Fed Seen Toppling Firewalls, Easing Bank Securities Sales

The Federal Reserve Board today is expected to abolish nearly two dozen firewalls that make it difficult for bank-affiliated section 20 units to compete against securities firms.

The changes are expected to let banks: extend credit to companies that purchase securities from underwriting affiliates, offer letters of credit and credit enhancements in conjunction with underwritings, and buy stocks from related securities firms.

"This would be very good for business," said Shiv V. Krishnan, president of KeyCorp's section 20 Key Capital Markets. "It would reduce the artificial restrictions that commercial banks have had to deal with. It would enable us to in return reduce the cost of delivering services to corporate clients."

Also today, the banking and thrift agencies are expected to release a proposed overhaul of the risk-based capital rules for assets sold with recourse.

Comptroller of the Currency Eugene A. Ludwig approved the plan Wednesday, but his agency refused to release it. The Fed will consider the move at its meeting this morning.

The agencies in May 1994 released an advance notice of proposed rulemaking that would use credit ratings to determine risk-based capital requirements for assets and securities sold with recourse.

Officials from several agencies declined to discuss the proposal, but observers expect it to raise capital requirements for recourse arrangements involving letters of credit, warranties, and other direct credit substitutes.

The Fed's firewall proposal had been put on hold in March after Senate Banking Committee Chairman Alfonse M. D'Amato threatened to introduce legislation to enact the barriers into law. "I'm prepared to offer piecemeal, single-shot legislation dealing with what I consider to be dangerous overreaching," the New York Republican said at a March 20 hearing. A spokesman for Sen. D'Amato declined Wednesday to comment.

The Securities Industry Association also opposes eliminating the firewalls, saying the Fed should defer to Congress rather than try to rewrite securities laws. "We should have comprehensive legislation by Congress," association spokeswoman Margaret Draper said Wednesday.

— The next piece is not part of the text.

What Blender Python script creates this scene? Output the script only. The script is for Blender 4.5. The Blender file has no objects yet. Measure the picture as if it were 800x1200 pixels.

But banking industry officials argued that the changes would eliminate duplicative, expensive, and unnecessary restraints on their ability to offer one-stop shopping to corporate clients.

For instance, the Fed is expected to eliminate a firewall that prevents banks from extending credit to a customer of an affiliated underwriting unit. Bankers complained that the restriction prevents customers from easily moving between the bank loan market and the short-term commercial paper market.

The Fed also is expected to allow holding companies to use repurchase agreements to fund section 20 affiliates. Currently a section 20 must enter into repurchase agreements with unrelated companies to raise funds.

The proposal also is expected to permit holding companies to count all their investments and loans to section 20 units toward capital requirements. The Fed has said these are no different from investments made in other subsidiaries, which qualify as capital.

"There have not been any problems with the operation of section 20s," said Richard M. Whiting, general counsel at the Bankers Roundtable. "I would expect them to finalize the proposal as it was put out."